Mexico’s newly elected President, Claudia Sheinbaum, is set to face significant economic challenges as she steps into office. The country is grappling with its largest public deficit in decades, a situation exacerbated by increased spending on social programs and infrastructure under the outgoing president, Andrés Manuel López Obrador. Sheinbaum, following in López Obrador’s footsteps, has committed to further expanding social programs without raising taxes, despite the fiscal challenges. Additionally, she is tasked with addressing the burden of Pemex, the world’s most indebted oil company, and managing rising pension costs, which currently consume a fifth of the budget. These issues come at a time when Mexico is trying to attract foreign investment and improve its infrastructure to boost economic growth.

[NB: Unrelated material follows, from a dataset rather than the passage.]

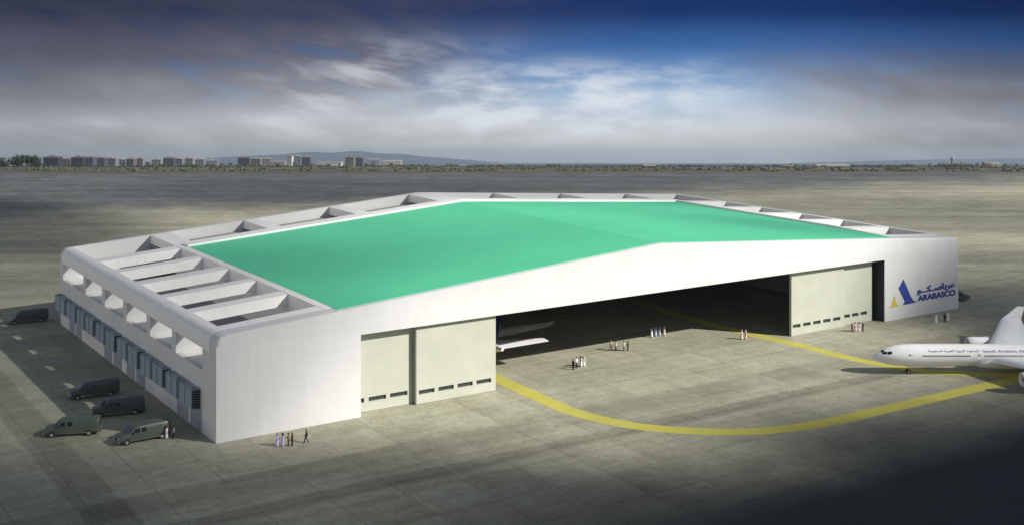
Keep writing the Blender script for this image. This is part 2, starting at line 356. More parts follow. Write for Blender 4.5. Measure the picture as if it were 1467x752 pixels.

- Claudia Sheinbaum’s landslide victory marks a continuation of Andrés Manuel López Obrador’s policies amidst economic challenges.
- Mexico faces its largest fiscal deficit in 25 years, with the deficit reaching nearly 6% of GDP.
- Sheinbaum aims to expand social programs without increasing taxes, despite the need for significant fiscal adjustments.
- Pemex, burdened by approximately $110 billion in debt, is a major concern for the country’s economic stability.
- Rising pension costs, consuming 20% of the budget, pose an additional challenge to Mexico’s fiscal health.
- Efforts to attract companies like Tesla and improve infrastructure are critical to reversing stagnation in per capita growth.